Setelah menghadapi ancaman dan serangan terus-menerus oleh para pemukim, yang sering kali dilindungi oleh tentara Israel, warga Palestina sering kali meninggalkan mata pencaharian mereka.
“Untuk melindungi keluarga, mereka harus meninggalkan daerah itu. Banyak dari mereka memiliki anak-anak yang harus mereka jaga keamanannya, tetapi mereka kehilangan sumber pendapatan utama [dari bertani] saat mereka pergi,” jelas Mardi.
AS Menguatkan Gerakan Pemukim Israel
Pemerintahan Presiden Amerika Serikat Donald Trump semakin menguatkan gerakan pemukim Israel, kata Omar Rahman, pakar Israel-Palestina di Middle East Council on Global Affairs. Rahman menekankan bahwa para pemukim mendapat keuntungan dari iklim impunitas ketika menyerang warga Palestina dan mencuri tanah mereka.
“Aspek lainnya adalah bahwa Trump dikelilingi oleh orang-orang yang bukan hanya pendukung Israel tetapi juga ‘Israel Raya’. Itu berarti mereka percaya bahwa tanah itu secara alkitabiah adalah milik [eksklusif] orang Israel,” kata Rahman kepada Al Jazeera.
Setelah Trump dilantik pada 20 Januari, ia segera menandatangani perintah eksekutif untuk mencabut sanksi terhadap para pemukim yang oleh pemerintahan sebelumnya dianggap sebagai “ekstremis” dan bertanggung jawab atas upaya melemahkan solusi dua negara.

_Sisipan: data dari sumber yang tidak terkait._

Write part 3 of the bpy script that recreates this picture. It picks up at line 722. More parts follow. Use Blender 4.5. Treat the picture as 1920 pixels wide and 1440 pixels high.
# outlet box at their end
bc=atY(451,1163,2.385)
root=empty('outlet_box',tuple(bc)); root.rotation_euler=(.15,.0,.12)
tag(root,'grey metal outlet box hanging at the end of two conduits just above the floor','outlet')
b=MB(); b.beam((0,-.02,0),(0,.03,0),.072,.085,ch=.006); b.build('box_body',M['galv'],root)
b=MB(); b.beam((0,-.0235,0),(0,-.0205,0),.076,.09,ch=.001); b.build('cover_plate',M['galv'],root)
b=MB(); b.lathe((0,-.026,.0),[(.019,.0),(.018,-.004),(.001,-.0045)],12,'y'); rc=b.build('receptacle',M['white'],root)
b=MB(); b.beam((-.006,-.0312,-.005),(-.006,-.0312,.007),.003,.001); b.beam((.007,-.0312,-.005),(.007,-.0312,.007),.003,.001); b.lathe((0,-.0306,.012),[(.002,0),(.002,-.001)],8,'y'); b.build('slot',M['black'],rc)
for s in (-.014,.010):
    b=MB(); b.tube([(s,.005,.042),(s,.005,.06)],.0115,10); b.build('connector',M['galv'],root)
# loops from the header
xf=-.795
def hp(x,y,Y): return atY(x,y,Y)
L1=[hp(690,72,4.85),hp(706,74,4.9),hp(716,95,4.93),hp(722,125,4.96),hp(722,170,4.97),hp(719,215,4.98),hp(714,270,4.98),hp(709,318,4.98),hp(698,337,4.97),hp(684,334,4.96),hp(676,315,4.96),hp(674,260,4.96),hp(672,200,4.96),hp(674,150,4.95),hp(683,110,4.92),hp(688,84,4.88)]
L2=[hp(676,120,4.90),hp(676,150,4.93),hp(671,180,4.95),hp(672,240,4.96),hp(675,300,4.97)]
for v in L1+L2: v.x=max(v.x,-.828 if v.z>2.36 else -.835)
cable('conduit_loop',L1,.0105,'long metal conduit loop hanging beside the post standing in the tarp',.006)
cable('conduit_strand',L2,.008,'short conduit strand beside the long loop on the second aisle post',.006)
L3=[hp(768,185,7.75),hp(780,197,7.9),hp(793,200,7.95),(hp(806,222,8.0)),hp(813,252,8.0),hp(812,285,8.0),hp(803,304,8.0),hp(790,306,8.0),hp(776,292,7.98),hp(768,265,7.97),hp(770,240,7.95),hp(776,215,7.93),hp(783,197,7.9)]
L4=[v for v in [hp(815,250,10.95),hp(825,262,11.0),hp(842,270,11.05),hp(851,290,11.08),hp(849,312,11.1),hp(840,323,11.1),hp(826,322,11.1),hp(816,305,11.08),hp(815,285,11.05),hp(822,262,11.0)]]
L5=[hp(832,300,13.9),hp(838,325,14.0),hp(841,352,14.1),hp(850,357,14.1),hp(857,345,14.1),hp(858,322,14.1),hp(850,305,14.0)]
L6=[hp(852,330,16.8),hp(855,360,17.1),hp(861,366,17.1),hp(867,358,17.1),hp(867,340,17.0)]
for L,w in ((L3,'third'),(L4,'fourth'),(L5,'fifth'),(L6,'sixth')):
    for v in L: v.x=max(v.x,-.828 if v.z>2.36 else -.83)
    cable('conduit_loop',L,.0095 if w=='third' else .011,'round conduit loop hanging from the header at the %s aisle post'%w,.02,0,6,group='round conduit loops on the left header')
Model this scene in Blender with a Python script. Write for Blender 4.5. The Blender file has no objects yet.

Perintah itu dikeluarkan satu hari setelah gencatan senjata sementara diberlakukan di Jalur Gaza untuk menghentikan apa yang menurut para ahli dan sarjana hukum Perserikatan Bangsa-Bangsa sebagai kampanye genosida Israel terhadap warga Palestina. Keesokan harinya, serangan pemukim meningkat di Tepi Barat.